Hari provides a striking example from Brazil of how activists who were using the internet to organize for the preservation of democracy were, in doing so, inadvertently supporting technological platforms that were fueling anti-democratic powers in their homeland, the very forces that they were fighting against.
I struggle to imagine how we might move forward as a society. If there is a way forward, it would be – as Jesus infamously said – easier for a camel to go through the eye of a needle than for us to find it. Hari has some thoughts in this vein, and they are good ones, to which we will turn in the coming posts in this series, but as good as they sound, they seem so small and insufficient.
In spite of my failures of imagination here, I remain devoted to the way of Jesus, which if taken literally and seriously is a story about a God who delights in cultivating the unimaginable and bringing it to fruition (bits of leaven and mustard seeds and yes, even the resurrection of those who once were dead!)
Lord have mercy on us. Christ have mercy. Lord have mercy.




Wow, thank you. It validates my struggle with social media. I felt I should show up there more often despite not liking it or feeling disturbed more than informed after scrolling, besides loosing all this precious time. I wonder if there will be an opposite movement which has already started. Just like fast food is still around slow food has gained ground and people come back to the basics. May be there will be a slow media some day, too.

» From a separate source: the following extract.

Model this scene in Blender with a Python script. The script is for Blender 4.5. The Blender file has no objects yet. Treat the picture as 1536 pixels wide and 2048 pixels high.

I understand and agree with the point here but I would also argue that there is a wider context of advertising that has been impacting for decades. Naomi Klein was raising the dangers of a society where all discourse is funded by advertising before social media in 'No Logo'. In the UK, there is perhaps a different view to this than in the US because of the role of the BBC. The BBC has been under attack from right wing forces that would love to see its destruction for over a decade. That's partly because it works on a model outside of advertising.
Advertising conforms what is produced and how, within and outside of social media. Perhaps that impacts reading, particularly in the US, as books are one of a dwindling number of advertising-free media.